> [EXERCISE OBJECTIVE]: Copy, from the entries below, each line in which the string "this" appears.

> [AVAILABLE DATA]:

— begin —

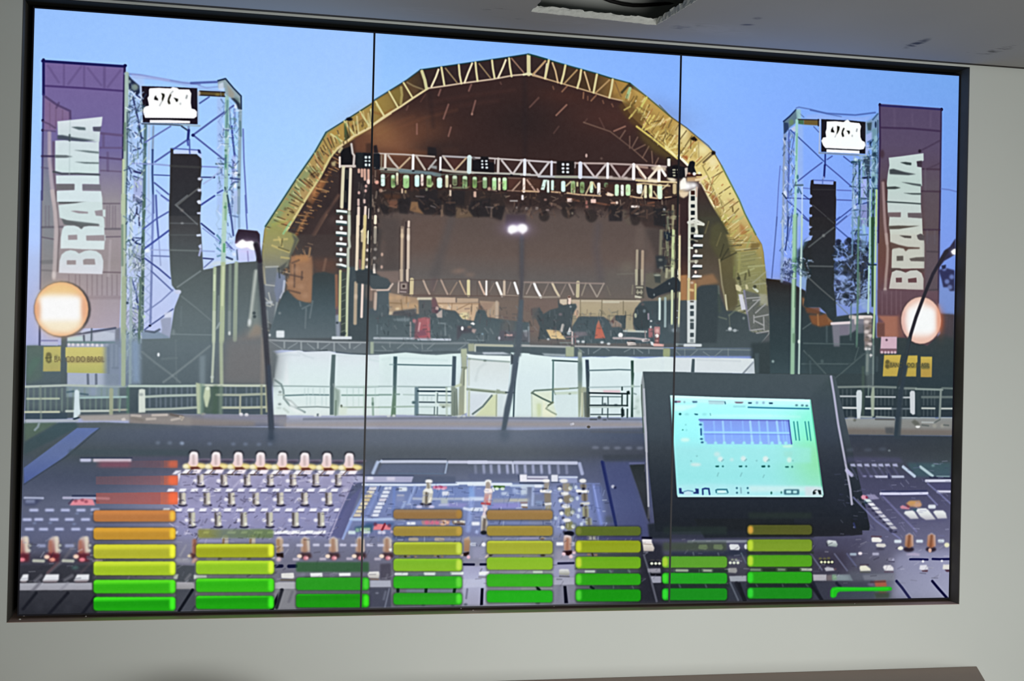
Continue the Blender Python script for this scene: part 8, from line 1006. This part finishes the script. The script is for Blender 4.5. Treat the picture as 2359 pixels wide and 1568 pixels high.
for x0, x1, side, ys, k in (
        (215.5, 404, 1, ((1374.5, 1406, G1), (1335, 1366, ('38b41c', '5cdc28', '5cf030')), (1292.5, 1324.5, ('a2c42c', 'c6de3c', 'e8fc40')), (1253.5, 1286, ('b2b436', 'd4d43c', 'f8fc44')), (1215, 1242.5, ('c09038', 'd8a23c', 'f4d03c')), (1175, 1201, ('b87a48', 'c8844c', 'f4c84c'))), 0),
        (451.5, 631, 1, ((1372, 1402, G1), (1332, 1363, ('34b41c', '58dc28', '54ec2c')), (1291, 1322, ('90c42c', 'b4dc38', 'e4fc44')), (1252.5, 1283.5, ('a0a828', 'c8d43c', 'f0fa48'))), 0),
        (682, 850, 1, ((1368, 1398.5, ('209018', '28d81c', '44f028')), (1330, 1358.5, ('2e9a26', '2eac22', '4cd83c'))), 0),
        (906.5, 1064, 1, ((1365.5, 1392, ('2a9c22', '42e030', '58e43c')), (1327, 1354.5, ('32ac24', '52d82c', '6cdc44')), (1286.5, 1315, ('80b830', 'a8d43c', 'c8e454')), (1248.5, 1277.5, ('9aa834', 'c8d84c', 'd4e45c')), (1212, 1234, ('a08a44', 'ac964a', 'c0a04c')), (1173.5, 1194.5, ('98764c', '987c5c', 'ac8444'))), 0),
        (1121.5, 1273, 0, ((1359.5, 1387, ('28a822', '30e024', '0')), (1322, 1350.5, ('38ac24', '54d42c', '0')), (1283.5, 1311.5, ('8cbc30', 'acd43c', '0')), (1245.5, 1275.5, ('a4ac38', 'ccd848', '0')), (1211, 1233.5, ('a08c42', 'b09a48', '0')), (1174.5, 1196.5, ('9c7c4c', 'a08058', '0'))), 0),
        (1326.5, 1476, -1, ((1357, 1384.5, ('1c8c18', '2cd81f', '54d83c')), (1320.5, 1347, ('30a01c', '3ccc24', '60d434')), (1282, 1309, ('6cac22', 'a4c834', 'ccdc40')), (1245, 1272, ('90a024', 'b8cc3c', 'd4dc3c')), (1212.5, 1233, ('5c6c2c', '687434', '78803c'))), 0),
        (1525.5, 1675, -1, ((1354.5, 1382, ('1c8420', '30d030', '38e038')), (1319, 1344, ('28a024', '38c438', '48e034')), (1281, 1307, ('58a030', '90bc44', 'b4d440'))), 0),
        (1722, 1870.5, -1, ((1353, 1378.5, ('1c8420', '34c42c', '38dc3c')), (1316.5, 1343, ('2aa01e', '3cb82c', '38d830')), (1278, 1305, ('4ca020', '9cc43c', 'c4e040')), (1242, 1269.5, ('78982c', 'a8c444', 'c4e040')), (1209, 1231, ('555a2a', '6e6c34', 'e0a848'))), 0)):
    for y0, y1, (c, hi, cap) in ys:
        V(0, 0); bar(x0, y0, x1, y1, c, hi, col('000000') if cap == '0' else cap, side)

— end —
— begin —

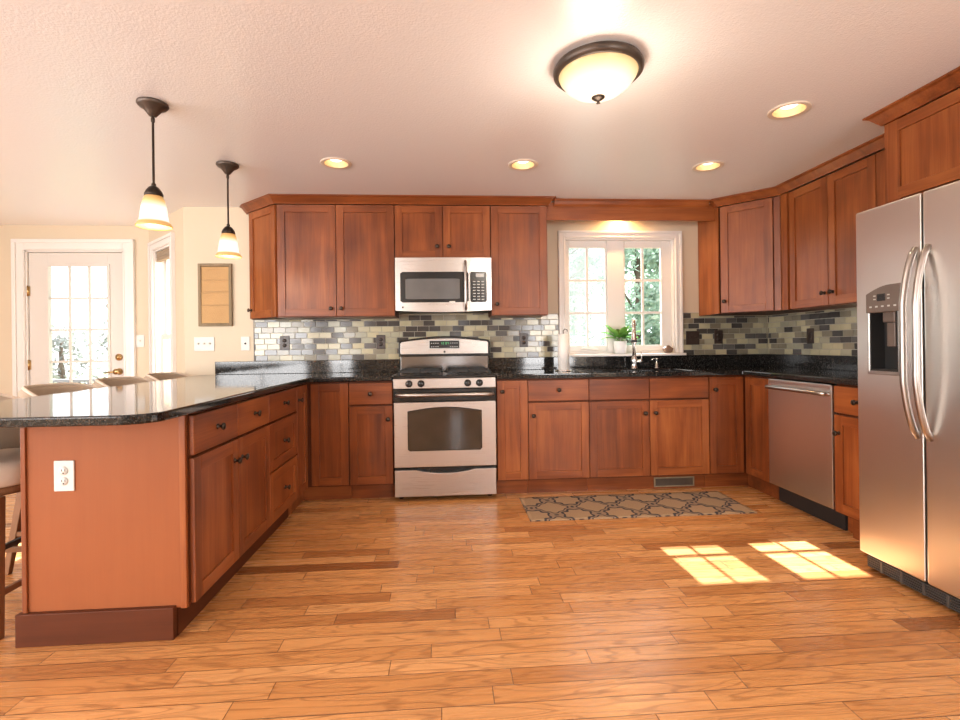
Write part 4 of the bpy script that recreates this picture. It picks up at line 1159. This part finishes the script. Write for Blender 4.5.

— end —

> [THE SOLUTION]:
Continue the Blender Python script for this scene: part 8, from line 1006. This part finishes the script. The script is for Blender 4.5. Treat the picture as 2359 pixels wide and 1568 pixels high.
Write part 4 of the bpy script that recreates this picture. It picks up at line 1159. This part finishes the script. Write for Blender 4.5.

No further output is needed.